- **Stated goal**: The lines from the top of the material through the line with "COL = sc.collection" are to be set down exactly. Leave the pictures out.

- **Given information**:
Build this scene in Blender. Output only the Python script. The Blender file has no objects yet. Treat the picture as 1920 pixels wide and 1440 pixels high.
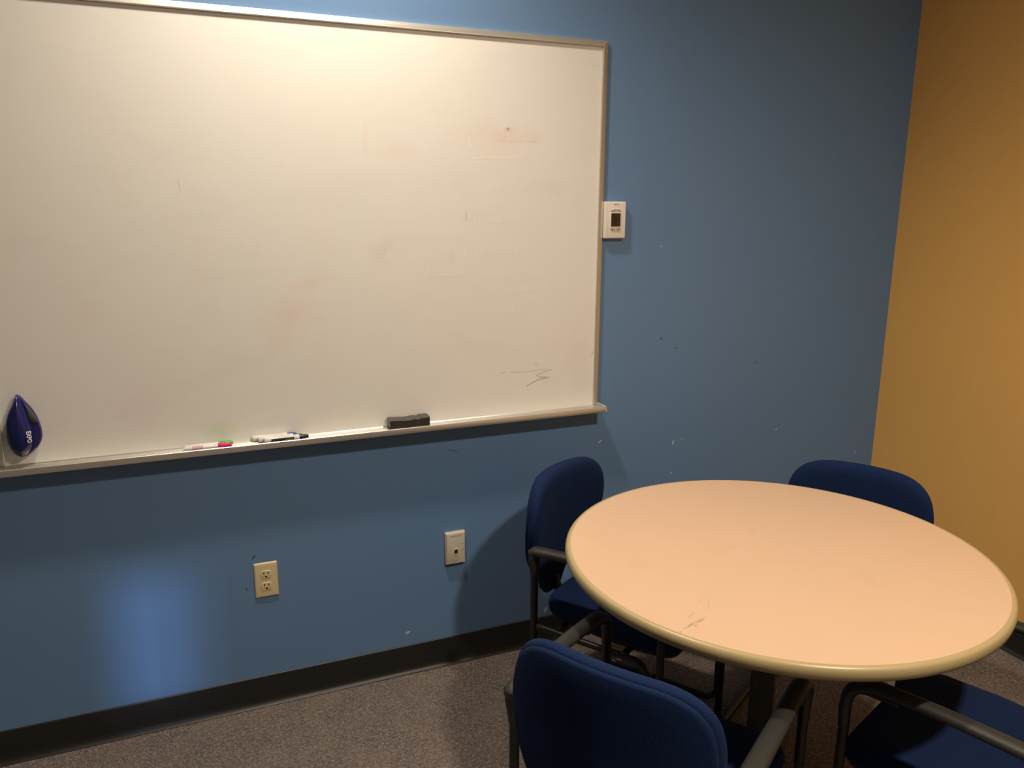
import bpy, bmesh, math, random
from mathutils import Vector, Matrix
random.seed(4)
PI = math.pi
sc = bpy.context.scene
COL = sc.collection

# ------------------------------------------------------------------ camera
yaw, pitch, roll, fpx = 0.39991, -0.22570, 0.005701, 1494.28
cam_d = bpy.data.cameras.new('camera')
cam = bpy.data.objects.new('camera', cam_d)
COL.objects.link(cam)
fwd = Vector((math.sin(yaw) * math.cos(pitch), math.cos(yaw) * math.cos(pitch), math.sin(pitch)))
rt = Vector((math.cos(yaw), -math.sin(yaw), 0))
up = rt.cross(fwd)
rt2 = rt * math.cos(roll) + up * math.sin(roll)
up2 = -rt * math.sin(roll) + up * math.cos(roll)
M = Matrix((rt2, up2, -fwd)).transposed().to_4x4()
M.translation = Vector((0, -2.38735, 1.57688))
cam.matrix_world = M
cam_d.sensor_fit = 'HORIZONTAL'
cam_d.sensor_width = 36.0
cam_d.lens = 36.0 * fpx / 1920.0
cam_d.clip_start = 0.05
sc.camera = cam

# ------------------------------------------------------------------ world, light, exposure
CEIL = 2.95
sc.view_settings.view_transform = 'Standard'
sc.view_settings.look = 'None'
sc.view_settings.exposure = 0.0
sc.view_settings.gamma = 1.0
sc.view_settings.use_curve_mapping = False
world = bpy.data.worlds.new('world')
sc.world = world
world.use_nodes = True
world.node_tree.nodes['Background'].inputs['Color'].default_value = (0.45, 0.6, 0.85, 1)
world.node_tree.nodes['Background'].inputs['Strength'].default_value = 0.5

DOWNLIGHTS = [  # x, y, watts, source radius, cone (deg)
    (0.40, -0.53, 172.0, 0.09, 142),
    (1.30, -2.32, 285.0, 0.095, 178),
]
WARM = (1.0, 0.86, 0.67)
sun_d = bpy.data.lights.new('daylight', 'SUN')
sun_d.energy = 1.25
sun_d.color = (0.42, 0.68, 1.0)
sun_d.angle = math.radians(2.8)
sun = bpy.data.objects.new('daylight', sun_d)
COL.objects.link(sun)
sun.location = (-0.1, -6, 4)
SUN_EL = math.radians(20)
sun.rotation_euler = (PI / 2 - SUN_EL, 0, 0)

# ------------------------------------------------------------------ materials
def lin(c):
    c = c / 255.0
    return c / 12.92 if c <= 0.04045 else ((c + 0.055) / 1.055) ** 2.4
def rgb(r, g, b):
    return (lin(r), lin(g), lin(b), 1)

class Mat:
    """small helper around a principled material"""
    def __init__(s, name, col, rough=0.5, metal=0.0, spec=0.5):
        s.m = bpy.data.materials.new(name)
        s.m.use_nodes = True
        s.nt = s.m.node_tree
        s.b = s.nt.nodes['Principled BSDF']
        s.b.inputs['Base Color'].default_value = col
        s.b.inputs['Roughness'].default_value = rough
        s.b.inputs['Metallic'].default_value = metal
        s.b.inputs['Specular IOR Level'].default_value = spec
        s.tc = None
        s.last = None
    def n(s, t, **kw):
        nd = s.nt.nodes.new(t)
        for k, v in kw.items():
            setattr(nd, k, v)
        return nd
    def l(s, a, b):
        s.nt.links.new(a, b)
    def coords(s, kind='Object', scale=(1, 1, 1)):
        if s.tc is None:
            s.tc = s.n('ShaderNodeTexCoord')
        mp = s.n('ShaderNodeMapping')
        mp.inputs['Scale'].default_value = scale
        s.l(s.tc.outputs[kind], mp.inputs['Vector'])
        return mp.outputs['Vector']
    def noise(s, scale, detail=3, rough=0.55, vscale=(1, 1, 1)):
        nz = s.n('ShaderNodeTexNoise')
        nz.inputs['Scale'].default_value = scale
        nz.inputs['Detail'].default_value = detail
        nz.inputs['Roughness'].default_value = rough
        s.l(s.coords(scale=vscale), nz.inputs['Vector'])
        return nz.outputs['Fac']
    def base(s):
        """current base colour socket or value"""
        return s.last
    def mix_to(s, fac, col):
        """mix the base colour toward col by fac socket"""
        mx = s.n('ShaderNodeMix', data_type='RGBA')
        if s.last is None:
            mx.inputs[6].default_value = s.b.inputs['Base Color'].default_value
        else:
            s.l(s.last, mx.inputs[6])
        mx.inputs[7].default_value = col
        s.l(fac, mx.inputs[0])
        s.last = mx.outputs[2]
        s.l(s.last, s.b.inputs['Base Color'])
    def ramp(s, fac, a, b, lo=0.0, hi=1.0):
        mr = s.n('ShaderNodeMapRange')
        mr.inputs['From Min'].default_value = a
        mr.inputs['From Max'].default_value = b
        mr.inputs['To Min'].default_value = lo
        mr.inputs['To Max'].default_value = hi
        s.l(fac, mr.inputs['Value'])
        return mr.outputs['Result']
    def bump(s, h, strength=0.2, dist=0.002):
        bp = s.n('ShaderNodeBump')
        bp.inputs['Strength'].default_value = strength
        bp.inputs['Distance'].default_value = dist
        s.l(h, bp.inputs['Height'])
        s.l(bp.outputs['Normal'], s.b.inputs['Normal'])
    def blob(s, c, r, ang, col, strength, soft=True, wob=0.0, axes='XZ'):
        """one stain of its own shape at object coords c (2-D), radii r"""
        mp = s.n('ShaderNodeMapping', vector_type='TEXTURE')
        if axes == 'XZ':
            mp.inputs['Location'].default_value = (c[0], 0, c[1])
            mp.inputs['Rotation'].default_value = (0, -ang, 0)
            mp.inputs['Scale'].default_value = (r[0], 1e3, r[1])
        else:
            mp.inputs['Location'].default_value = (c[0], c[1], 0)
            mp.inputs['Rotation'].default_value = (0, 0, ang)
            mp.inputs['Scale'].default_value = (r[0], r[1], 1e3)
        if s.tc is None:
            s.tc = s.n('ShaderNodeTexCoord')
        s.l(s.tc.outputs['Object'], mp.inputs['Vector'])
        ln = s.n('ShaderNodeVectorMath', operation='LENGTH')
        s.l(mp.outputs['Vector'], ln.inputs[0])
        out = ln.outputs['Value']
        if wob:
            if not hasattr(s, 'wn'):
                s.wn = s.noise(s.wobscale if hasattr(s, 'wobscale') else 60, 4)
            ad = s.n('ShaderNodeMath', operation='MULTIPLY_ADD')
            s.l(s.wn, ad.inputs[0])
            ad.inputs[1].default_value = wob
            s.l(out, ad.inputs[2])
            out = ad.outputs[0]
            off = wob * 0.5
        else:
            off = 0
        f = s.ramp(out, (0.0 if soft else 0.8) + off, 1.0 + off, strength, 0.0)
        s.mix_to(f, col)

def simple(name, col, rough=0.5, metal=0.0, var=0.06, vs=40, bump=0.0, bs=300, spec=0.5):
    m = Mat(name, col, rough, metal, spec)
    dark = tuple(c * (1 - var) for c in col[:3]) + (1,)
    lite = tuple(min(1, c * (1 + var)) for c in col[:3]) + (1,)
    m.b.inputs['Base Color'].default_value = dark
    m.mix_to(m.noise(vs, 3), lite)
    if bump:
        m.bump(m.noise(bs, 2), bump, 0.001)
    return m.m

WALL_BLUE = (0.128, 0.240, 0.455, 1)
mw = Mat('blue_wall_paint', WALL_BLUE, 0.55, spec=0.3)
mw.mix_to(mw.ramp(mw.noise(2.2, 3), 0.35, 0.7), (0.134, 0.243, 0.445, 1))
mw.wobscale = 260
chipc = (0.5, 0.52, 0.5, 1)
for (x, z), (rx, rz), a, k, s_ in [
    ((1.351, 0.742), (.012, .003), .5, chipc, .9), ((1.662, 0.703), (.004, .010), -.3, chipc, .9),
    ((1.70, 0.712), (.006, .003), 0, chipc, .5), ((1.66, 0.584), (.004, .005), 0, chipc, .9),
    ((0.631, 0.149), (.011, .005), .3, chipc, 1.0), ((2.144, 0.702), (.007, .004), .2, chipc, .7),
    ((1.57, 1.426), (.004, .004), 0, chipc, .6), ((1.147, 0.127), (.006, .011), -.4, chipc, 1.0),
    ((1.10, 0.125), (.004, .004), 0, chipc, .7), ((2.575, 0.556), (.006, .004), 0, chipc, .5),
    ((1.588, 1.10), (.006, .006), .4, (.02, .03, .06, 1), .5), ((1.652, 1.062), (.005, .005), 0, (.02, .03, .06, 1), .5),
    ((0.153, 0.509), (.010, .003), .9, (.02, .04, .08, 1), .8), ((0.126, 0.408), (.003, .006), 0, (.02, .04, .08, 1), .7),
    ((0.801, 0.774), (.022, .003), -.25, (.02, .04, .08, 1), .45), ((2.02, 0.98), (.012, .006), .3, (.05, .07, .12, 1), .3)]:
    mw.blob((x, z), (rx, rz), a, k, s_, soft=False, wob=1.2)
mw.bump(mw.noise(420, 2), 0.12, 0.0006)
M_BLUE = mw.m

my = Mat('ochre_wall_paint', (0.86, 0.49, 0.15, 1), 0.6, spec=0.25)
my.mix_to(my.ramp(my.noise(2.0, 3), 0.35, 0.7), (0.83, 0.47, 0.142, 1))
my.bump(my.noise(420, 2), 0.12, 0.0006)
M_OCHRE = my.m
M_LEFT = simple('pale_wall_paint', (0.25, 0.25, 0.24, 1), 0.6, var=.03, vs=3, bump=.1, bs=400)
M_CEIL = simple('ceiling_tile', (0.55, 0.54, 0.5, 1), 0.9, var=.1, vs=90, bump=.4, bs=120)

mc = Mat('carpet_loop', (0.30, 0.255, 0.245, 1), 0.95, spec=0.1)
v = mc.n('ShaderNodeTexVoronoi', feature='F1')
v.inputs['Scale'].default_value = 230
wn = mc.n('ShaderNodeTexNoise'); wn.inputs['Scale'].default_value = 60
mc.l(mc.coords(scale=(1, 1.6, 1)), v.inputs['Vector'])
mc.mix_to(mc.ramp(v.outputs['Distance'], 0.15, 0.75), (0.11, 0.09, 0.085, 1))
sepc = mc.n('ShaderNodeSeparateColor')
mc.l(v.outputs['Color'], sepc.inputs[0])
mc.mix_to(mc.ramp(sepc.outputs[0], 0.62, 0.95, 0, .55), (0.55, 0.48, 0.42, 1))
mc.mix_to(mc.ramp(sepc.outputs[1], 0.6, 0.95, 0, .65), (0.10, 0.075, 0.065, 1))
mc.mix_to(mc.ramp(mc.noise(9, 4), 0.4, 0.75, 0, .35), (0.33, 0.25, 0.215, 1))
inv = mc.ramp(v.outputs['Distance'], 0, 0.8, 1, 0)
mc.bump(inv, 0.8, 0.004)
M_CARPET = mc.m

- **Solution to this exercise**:
Build this scene in Blender. Output only the Python script. The Blender file has no objects yet. Treat the picture as 1920 pixels wide and 1440 pixels high.
import bpy, bmesh, math, random
from mathutils import Vector, Matrix
random.seed(4)
PI = math.pi
sc = bpy.context.scene
COL = sc.collection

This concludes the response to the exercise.